▸ **Data extract**
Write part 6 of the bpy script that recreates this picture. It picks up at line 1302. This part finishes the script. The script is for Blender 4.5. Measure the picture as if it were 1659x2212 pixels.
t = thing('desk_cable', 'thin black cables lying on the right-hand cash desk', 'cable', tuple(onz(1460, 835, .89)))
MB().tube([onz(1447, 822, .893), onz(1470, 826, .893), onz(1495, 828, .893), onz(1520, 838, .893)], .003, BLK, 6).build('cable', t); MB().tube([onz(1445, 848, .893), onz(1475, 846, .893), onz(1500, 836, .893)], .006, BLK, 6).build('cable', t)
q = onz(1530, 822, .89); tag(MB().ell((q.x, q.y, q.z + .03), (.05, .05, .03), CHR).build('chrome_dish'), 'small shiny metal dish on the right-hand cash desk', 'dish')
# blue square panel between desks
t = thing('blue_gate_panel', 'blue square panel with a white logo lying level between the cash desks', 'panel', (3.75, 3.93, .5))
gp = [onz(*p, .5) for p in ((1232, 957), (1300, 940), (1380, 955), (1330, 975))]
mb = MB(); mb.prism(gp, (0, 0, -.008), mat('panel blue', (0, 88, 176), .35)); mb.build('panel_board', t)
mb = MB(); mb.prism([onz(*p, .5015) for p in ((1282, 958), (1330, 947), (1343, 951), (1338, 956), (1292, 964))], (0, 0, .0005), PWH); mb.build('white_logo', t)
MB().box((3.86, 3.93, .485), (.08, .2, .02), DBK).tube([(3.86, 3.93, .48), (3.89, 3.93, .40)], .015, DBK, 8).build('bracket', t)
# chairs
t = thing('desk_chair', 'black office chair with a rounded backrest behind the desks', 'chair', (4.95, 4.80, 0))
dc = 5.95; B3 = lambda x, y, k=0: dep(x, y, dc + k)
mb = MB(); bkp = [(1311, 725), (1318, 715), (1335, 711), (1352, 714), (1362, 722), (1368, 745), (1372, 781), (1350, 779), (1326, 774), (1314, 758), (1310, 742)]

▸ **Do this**
Print the material once more, exactly.

▸ **Exercise solution**
Write part 6 of the bpy script that recreates this picture. It picks up at line 1302. This part finishes the script. The script is for Blender 4.5. Measure the picture as if it were 1659x2212 pixels.
t = thing('desk_cable', 'thin black cables lying on the right-hand cash desk', 'cable', tuple(onz(1460, 835, .89)))
MB().tube([onz(1447, 822, .893), onz(1470, 826, .893), onz(1495, 828, .893), onz(1520, 838, .893)], .003, BLK, 6).build('cable', t); MB().tube([onz(1445, 848, .893), onz(1475, 846, .893), onz(1500, 836, .893)], .006, BLK, 6).build('cable', t)
q = onz(1530, 822, .89); tag(MB().ell((q.x, q.y, q.z + .03), (.05, .05, .03), CHR).build('chrome_dish'), 'small shiny metal dish on the right-hand cash desk', 'dish')
# blue square panel between desks
t = thing('blue_gate_panel', 'blue square panel with a white logo lying level between the cash desks', 'panel', (3.75, 3.93, .5))
gp = [onz(*p, .5) for p in ((1232, 957), (1300, 940), (1380, 955), (1330, 975))]
mb = MB(); mb.prism(gp, (0, 0, -.008), mat('panel blue', (0, 88, 176), .35)); mb.build('panel_board', t)
mb = MB(); mb.prism([onz(*p, .5015) for p in ((1282, 958), (1330, 947), (1343, 951), (1338, 956), (1292, 964))], (0, 0, .0005), PWH); mb.build('white_logo', t)
MB().box((3.86, 3.93, .485), (.08, .2, .02), DBK).tube([(3.86, 3.93, .48), (3.89, 3.93, .40)], .015, DBK, 8).build('bracket', t)
# chairs
t = thing('desk_chair', 'black office chair with a rounded backrest behind the desks', 'chair', (4.95, 4.80, 0))
dc = 5.95; B3 = lambda x, y, k=0: dep(x, y, dc + k)
mb = MB(); bkp = [(1311, 725), (1318, 715), (1335, 711), (1352, 714), (1362, 722), (1368, 745), (1372, 781), (1350, 779), (1326, 774), (1314, 758), (1310, 742)]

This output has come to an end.